大会は3つのチャレンジに分かれており、Project C.G.SはこのうちChallenge 1に出場しました。Challenge 1では、着陸ランドマークが描かれた鉄板を上に載せた自動車が8の字に走っており、その上にドローンを着陸させるまでの時間を競います。


大会としてはFPVなどを使った無線操縦も認められているのですが、我々のチームは得点の高い完全自律操縦にチャレンジしました。この場合、スタートの合図でロボットをスタートさせたあとは一切の手動オペレーションが認められず、ドローンは離陸、着陸ランドマークの探索、着陸アプローチ、着陸後にプロペラ停止までを全て自動で行います。

機体について


Project C.G.SではUAVの開発経験がなかったので、機体に関してはなるべく既製品を流用し、一般的な構成になるようにしました。

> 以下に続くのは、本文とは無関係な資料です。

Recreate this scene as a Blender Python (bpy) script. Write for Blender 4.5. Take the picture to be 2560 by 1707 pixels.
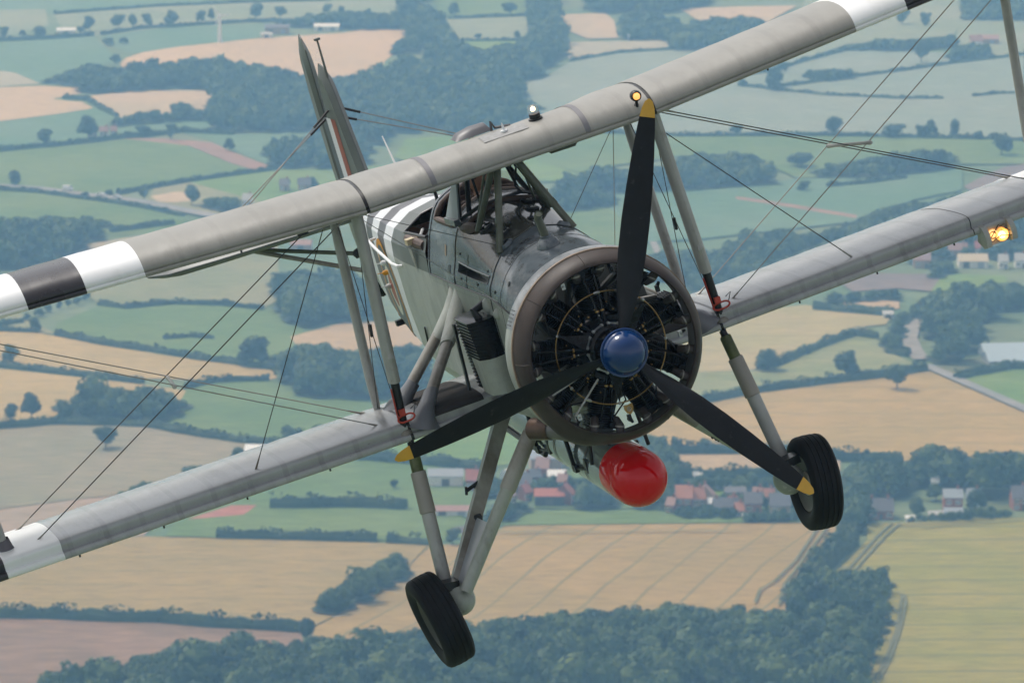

フレームBumblebee Carbon Fiber Quadcopter Frame 550mm
ランディングギア自作
フライトコントローラPixhawk (PX4 Flight Stack 1.4.4)
受信機Futaba R3008SB
ESCARRIS SIMONK 30A 2-6S OPTO
モーターSunnysky v2216 kv800
プロペラATG1238 (APC 12x3.8SF相当品)
高度センサLidarLite v3
GPSUblox Neo-M8N GPS with Compass
コンパニオンコンピュータOdroid (Ubuntu 16.04)
USBシリアル変換自作(PixhawkのTELEM2に接続)
USB無線LANELECCOM WDC-433DU2HBK
カメラoCam-1MGN-U
電磁石コントローラ自作(GPIOに接続)
電磁石ZYE1-P20/15
PDBPower Distribution Board with 2 x UBEC Output
DC-DCHobbyking HKU5 5V/5A UBEC
バッテリー x2Multistar LiHV 5200mAh 3S 10C x2 (2並列)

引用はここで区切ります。